Cukuplah dia menjadi bahasan dari para ilmuwan kalau dirinya ibarat komet yang tetap bersinar sampai ke bumi, meskipun dihadang meteor di angkasa sana. Megawati adalah mega-mega yang tak butuh banyak penjelasan. 

Seperti kata Bung Karno, dia adalah mega yang selalu putih di angkasa sana, meskipun sebelumnya menjadi air yang mengalir di gorong-gorong kemudian ke laut lepas, lalu naik ke langit.

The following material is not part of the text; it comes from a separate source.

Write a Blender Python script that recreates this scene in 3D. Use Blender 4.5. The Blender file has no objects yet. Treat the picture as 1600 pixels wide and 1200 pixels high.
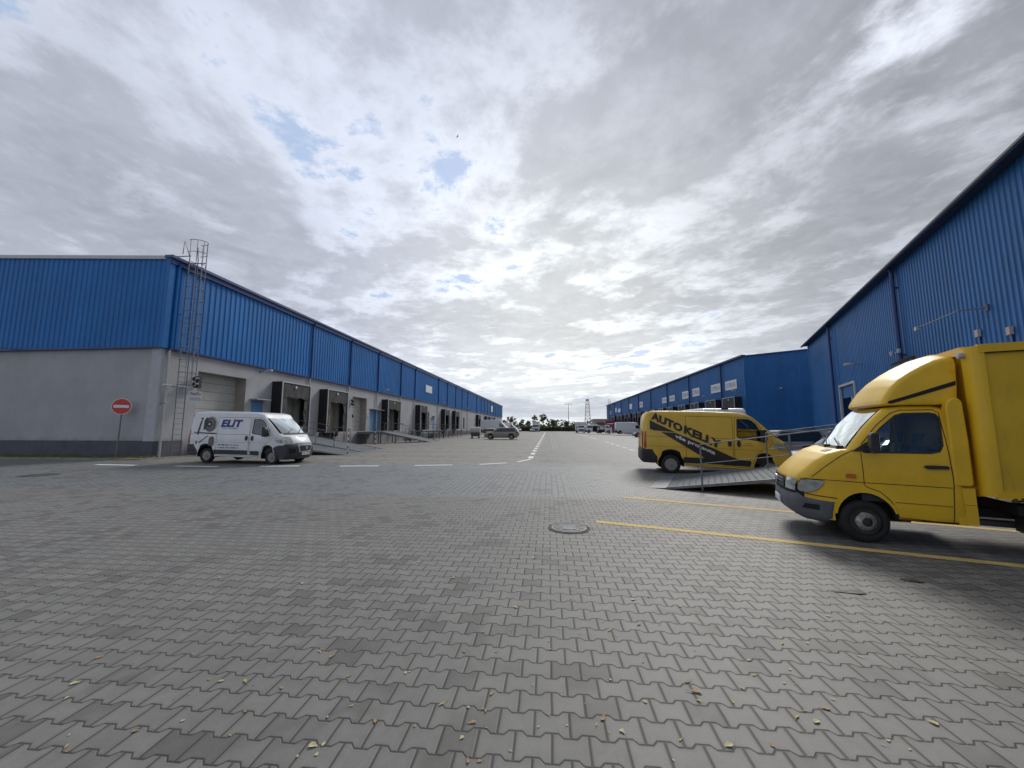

Kalaupun dia menerima, anggap saja itu adalah bentuk keramahtamahan dan penghargaan pada kampus-kampus yang makin miskin analisis dan kehilangan ritme ilmiah di tengah terpuruknya peringat mereka di daftar kampus terbaik antar bangsa.



17 komentar:

GASA mengatakan...

Tulisan yg bisa menghentikan caci para kadrun dan sebangsanya

Steve Gaspersz mengatakan...

Sudut pandang yang jernih

Unknown mengatakan...

M emberi itu sangat mulya
E ntah dinilai atau tdk, yg
G encar akan alibi,
A kan terungkap.
🤟
Merdeka🙏

Unknown mengatakan...

Entarr lgi dpt panggil ke intana 😁😁

TJ mengatakan...

Sayangnya Mega ga pernah belajar dari pahitnya hidupnya. Di luar itu tampaknya penulis meremehkan profesi fotografer, bahkan PEMILIK SEKOLAH TINGGI! Trus maksudnya mau jadi apa? Presiden juga?

Anonim mengatakan...

Opini yang paling santun di tengah kepelikan kondisi akademis di negeri ini. Gelar profesor sekalipun di dunia akademis tdk menjamin seseorang itu beepikir ilmiah. Banyak contoh...

ut-surabaya mengatakan...

selalu ada perspektif lain yang lebih jernih dan segar.

Unknown mengatakan...

Ya e

fatwasaja.blogspot.com mengatakan...

Tunggu panggilan dari istana negara

Anonim mengatakan...

sepanjang sepengetahuan saya, gelar profesor kehoramatan itu tdk ada dalam literatur kemendikbud. coba dibaca artikel ini https://www.cnnindonesia.com/nasional/20210610195104-20-652880/polemik-mega-dikbud-sebut-tak-ada-gelar-profesor-kehormatan

Kyai Gombalamoh mengatakan...

Tulisan sempak.

huldi amal mengatakan...

Keren bang

Unknown mengatakan...

JERNIH...dari Sudut pandang yg berbeda

Anonim mengatakan...

Kalo Lo rajin nulis kayak gini, sebentar lagi lo bakal jadi komisaris BUMN bro

irma.kirana mengatakan...

Saya fokus di alinea terakhir, dan kembali berfikir..

Anonim mengatakan...

halah.. males banget... gak masuk akal

Begras Satria mengatakan...

Tulisan yang jernih! saya bukan pengagum Bu Mega, tapi tulisan ini merupakan hasil olah pikir yang jernih dan menempatkan nalar pada proporsinya. Salut!